— start Dataset section —

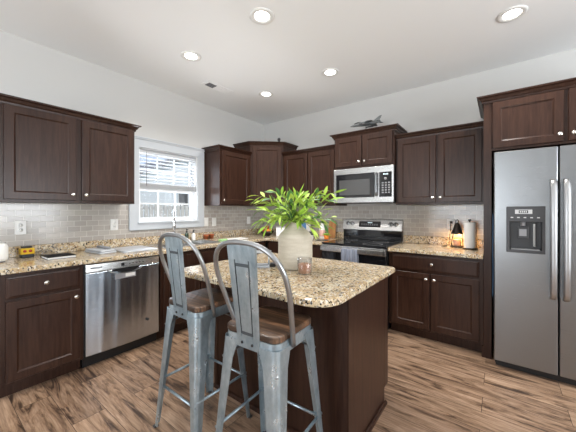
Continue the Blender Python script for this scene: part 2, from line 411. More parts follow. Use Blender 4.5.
# window over the sink -------------------------------------------------
win = thing('window_1', 'white framed sink window with half lowered blind', 'window', (0, 0, 0)); win['kind'] = 'structure'
m = MB()
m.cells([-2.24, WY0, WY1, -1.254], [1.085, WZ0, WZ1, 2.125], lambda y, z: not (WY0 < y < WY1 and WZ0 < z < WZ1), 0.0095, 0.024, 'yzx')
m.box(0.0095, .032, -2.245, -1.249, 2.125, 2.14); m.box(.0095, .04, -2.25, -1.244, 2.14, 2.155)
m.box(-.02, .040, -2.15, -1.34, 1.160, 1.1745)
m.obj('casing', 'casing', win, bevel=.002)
m = MB(); a = .012
m.box(-.118, .009, WY0 + .0005, WY0 + a, WZ0 + .0005, WZ1 - .0005); m.box(-.118, .009, WY1 - a, WY1 - .0005, WZ0 + .0005, WZ1 - .0005)
m.box(-.118, .009, WY0 + a, WY1 - a, WZ1 - a, WZ1 - .0005); m.box(-.118, .009, WY0 + a, WY1 - a, WZ0 + .0005, WZ0 + a)
m.obj('jamb', 'white', win)
y0, y1, zm = WY0 + a, WY1 - a, 1.60
for nm, za, zb, xx in (('lower_sash', WZ0 + a, zm, -.085), ('upper_sash', zm - .02, WZ1 - a, -.112)):
    f = .038; m = MB()
    m.cells([y0, y0 + f, y1 - f, y1], [za, za + f, zb - f, zb], lambda y, z: not (y0 + f < y < y1 - f and za + f < z < zb - f), xx, xx + .025, 'yzx')
    for k in (1, 2): yy = y0 + f + (y1 - y0 - 2 * f) * k / 3; m.box(xx + .006, xx + .018, yy - .008, yy + .008, za + f, zb - f)
    zz = (za + zb) / 2; m.box(xx + .007, xx + .017, y0 + f, y1 - f, zz - .008, zz + .008)
    sa = m.obj(nm, 'white', win)
    MB().box(xx + .010, xx + .013, y0 + f, y1 - f, za + f, zb - f).obj('pane', 'pane', sa)
# blind
bl = thing('window_blind', 'white horizontal slat blind lowered over upper half of sink window', 'blind', (0, 0, 0))
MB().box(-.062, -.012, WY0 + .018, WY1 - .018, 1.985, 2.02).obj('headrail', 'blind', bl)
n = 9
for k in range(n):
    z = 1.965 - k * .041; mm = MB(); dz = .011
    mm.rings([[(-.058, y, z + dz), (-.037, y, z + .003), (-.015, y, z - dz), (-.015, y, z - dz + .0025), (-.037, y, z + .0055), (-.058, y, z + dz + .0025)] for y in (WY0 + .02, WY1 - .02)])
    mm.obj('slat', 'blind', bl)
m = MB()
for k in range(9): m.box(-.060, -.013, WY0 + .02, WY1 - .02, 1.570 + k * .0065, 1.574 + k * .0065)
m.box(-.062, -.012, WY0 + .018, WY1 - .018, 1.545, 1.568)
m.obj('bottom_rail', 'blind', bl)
for yy in (WY0 + .12, (WY0 + WY1) / 2, WY1 - .12):
    m = MB(); m.tube([(-.0105, yy, 1.99), (-.0105, yy, 1.56)], .0014, 5); m.obj('ladder_cord', 'blind', bl)
m = MB(); m.tube([(-.009, WY0 + .10, 2.0), (-.006, WY0 + .10, 1.60)], .0035, 6); m.obj('tilt_wand', 'grey', bl)

# unseen openings behind / beside the viewer, added and sized for the fill light
for i, (mk) in enumerate((('x', XR), ('y', YF))):
    pass
wr = thing('window_2', 'added wide white window in the unseen right wall', 'window'); wr['kind'] = 'structure'
MB().cells([-4.5, -4.44, -2.93, -2.87, -1.36, -1.3], [.75, .81, 2.09, 2.15], lambda y, z: not (.81 < z < 2.09 and (-4.44 < y < -2.93 or -2.87 < y < -1.36)), XR + .02, XR + .07, 'yzx').obj('window_frame', 'white', wr)
dr = thing('door_1', 'added white framed glass patio door, unseen behind the viewer', 'door'); dr['kind'] = 'structure'
MB().cells([.6, .68, 1.86, 1.94, 3.12, 3.2], [0.001, .08, 2.22, 2.3], lambda x, z: not (.08 < z < 2.22 and (.68 < x < 1.86 or 1.94 < x < 3.12)), YF - .07, YF - .02, 'xzy').obj('door_frame', 'white', dr)

# ================================================================== ceiling lights
def downlight(x, y, label, power=48):
    t = thing('recessed_light', label, 'ceiling light', (x, y, H), 0, 'recessed ceiling lights')
    m = MB(); m.lathe([(.094, -.0005), (.094, -.006), (.080, -.009), (.066, -.007), (.056, -.002), (.056, -.0005)], n=40, cap0=False, cap1=False); m.obj('trim_ring', 'plastic', t)
    m = MB(); m.lathe([(.0555, -.001), (.0555, -.004), (.001, -.005)], n=32); m.obj('lens', 'lamp', t)
    l = bpy.data.lights.new('lamp', 'SPOT'); l.energy = power; l.color = (1, .965, .92); l.spot_size = 2.5; l.spot_blend = .8; l.shadow_soft_size = .06
    lo = bpy.data.objects.new('lamp', l); C.objects.link(lo); lo.parent = t; lo.location = (0, 0, -.03)
for x, y, lb in ((1.846, -2.067, 'recessed ceiling light at top centre, above the island vase'),
                 (.92, -2.065, 'recessed ceiling light nearest the left wall, left of the vent'),
                 (.91, -.96, 'recessed ceiling light nearest the room corner, the farthest one'),
                 (1.843, -.97, 'recessed ceiling light nearest the range microwave'),
                 (3.38, -.94, 'recessed ceiling light at upper right, in front of the refrigerator')):
    downlight(x, y, lb)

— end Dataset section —

Stated problem. Give again exactly the lines running from the beginning of the material above through the line that contains "0.0095, 0.024, 'yzx')", and leave out every picture.

Answer to the problem.
Continue the Blender Python script for this scene: part 2, from line 411. More parts follow. Use Blender 4.5.
# window over the sink -------------------------------------------------
win = thing('window_1', 'white framed sink window with half lowered blind', 'window', (0, 0, 0)); win['kind'] = 'structure'
m = MB()
m.cells([-2.24, WY0, WY1, -1.254], [1.085, WZ0, WZ1, 2.125], lambda y, z: not (WY0 < y < WY1 and WZ0 < z < WZ1), 0.0095, 0.024, 'yzx')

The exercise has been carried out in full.